One week ago I posted some excerpts from Chris Hedges' opening remarks in a debate with Sam Harris, along with a few of my own comments. This has proven to be one of the most popular posts on my blog in a long time. One of the reasons for this, I think, is that this perennnial debate between theists, atheists and anti-theists has reached a boiling point once again. Indeed, a new trinity of atheists has emerged in Richard Dawkins (The God Delusion), Sam Harris (The End of Faith and Letter to a Christian Nation), and most recently, Christopher Hitchens (god is not Great: How Religion Poisons Everything). Now the Christian and Muslim apologists are tripping over themselves to refute the claims of these and others who are attacking God and religion.
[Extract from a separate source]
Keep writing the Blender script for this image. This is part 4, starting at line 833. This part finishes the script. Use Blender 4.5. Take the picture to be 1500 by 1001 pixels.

This week, TruthDig posted some comments from Sam Harris in response to Chris Hedges' opening essay. They did not post Sam's actual opening remarks. Sam points us to his website where other statements of his can be found. I want to highlight just one thing that Sam says that I think all Christians should take to heart:
I would like to briefly address the main claims that Hedges makes in his essay:
Real religion has nothing to do with superstition, irrational beliefs, or tribalism. God is not an anthropomorphic deity; He is just “the name we give to our belief that life has meaning.”
It should be immediately clear to all readers that Hedges is simply dodging the fact that millions (probably billions) of people practice religion in the naïve, anthropomorphic, and superstitious forms he would rather not defend. By saying that faith is really something other than the irrational belief in magic books, virgin births, the power of prayer, etc., Hedges ignores how pervasive the problem of religious irrationality is.
Several comments:
- I, too, felt uncomfortable with the way Hedges simply brushes aside certain branches of Christianity as not "real religion." It's not fair - and just too convenient - for Hedges to simply define "real religion" as the kind that he thinks is good and then exclude all other forms of religion as "false." In reality, Christians have been doing this kind of thing for years. It goes something like, "We are the real Christians, unlike the Catholics [fill in your favorite group to hate], who pray to Mary or think the Pope is infallible." These are all very weak arguments that gain their strength by comparing the best of what my group believes and does with the worst (or even caricatures) of what your group believes and does. You can always win the argument that way.
- However, I would also say that Harris does the same thing, by comparing the rationality and purity of science or atheism with the irrationality and evil of faith. This does not adequately account for irrational atheists OR rational theists. It doesn't account for Archbishop Desmond Tutu, Mahatma Ghandi, Martin Luther King, Jr., Dorothy Day, Mother Theresa of Calcutta, C.S. Lewis or countless others for whom faith guided them to the heights of humanitarian causes and the betterment of the world.
- Finally, I am not comfortable with being lumped into the camp of crazed, wild-eyes, superstitious and violent religionists just because I believe that God is alive and active in his world today and even intervenes in people's lives and world events. Nor do I think I am a dangerous person or anti-scientific just because I believe that a benevolent God created the world (I'm not arguing here for number of days or a young age of the earth) and is coming again to set up his eternal kingdom. The categories are just too binary for me. Like everything else, there are nuances about science and religion that gets missed in this kind of debate format. Check out Nancey Murphy, here and here (though neither of these resources are a direct answer to Sam Harris or Chris Hedges).
Two things I think Christians can do to help themselves:
- Don't make ridiculous claims and "straw man" arguments to try to prove your point. Have the humility to admit that many things Sam (and others) say about religion and religious people are absolutely right. Religion HAS been a force for evil in the world. Religion in the 21st century is a dangerous thing and we should be able to understand why people would be skeptical or downright hostile toward religion. We, Christians, and people of other faiths need to own our contribution to this mess we're in!
- Secondly, don't do this! I mean...this is just lobbing a softball to everyone who wants to say that all religion amounts to nothing more than empty-headed superstitions.